Acoustic beats electronic, every time.

Wednesday 15 December 2010

Underneath all the music I make, there’s a problem nagging away at me. Whatever I do will always be second-rate because of one fatal mistake: I’m working with electronics instead of acoustic instruments.

Have you had this experience? You’re at a gig, someone with a laptop or decks, hi-tech or low-tech gizmos, and you’re into it, thinking to yourself that it all sounds damn good. Then for the next act some old bloke comes on with a penny whistle or ukelele or whatever and blows the room away.

It’s not just that we’re impressed by the visible effort – the ‘work’ – going into the music that is usually less evident in electronic music: the whole experience is tangibly different, more engaging, more exciting.
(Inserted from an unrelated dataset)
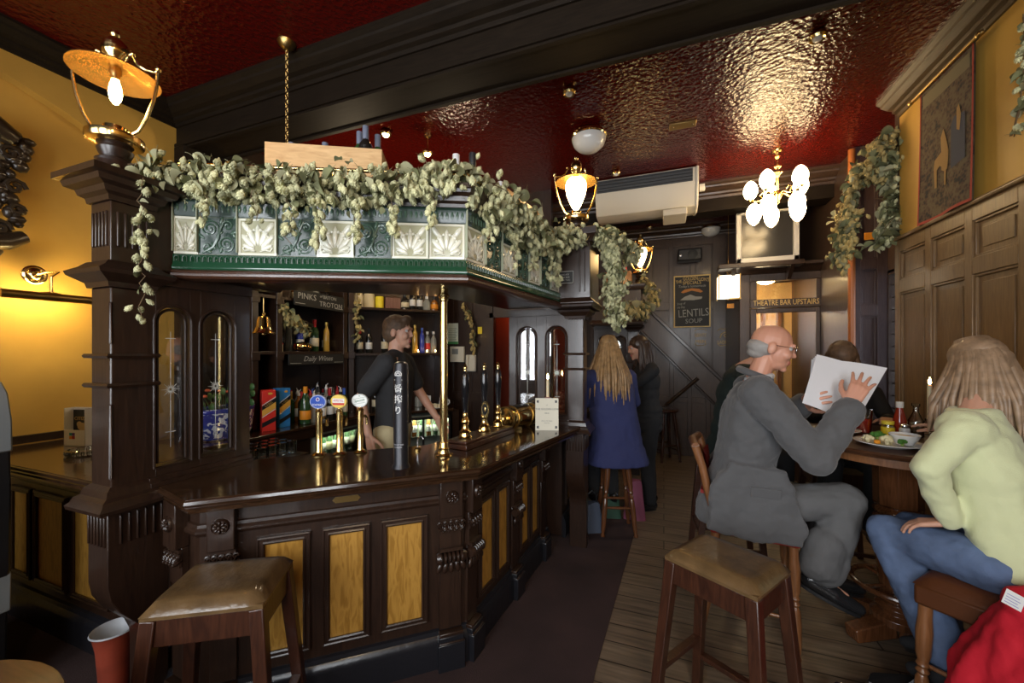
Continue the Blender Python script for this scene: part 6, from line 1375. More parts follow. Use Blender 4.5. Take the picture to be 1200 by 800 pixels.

I can’t explain in any satisfactory way why it always has to be like this.

Coincidentally, while procrastinating from writing this I just read a quote from Jeff Harrington:

I find that electronic music has a real problem to it, because, at this point, there is no good way to get across the kind of energy and vitality that the performer brings to acoustic music.

I don’t think that really gets to the heart of this problem, without understanding exactly what is meant when we talk about energy and vitality in music.

And I don’t think it’s all down to the performer either. There’s something in the natures of the two media that will always put acoustic music at an advantage, at least in a live setting. (I suspect I’d rather listen to recordings of boring acoustic music than of boring electronic music, but I’m reluctant to test this theory.)

One time I was playing a gig with live analogue electronics, spontaneously generated, no samples, nothing canned or taped. The air was alive with fresh, new, exciting sounds. As I wound up the piece with a flourish and the last sound ebbed away, a loose cymbal on another act’s percussion rig behind me slid to the floor with a resonant crash, capping off my whole set. The punters laughed and cheered. Acoustic beats electronic, every time.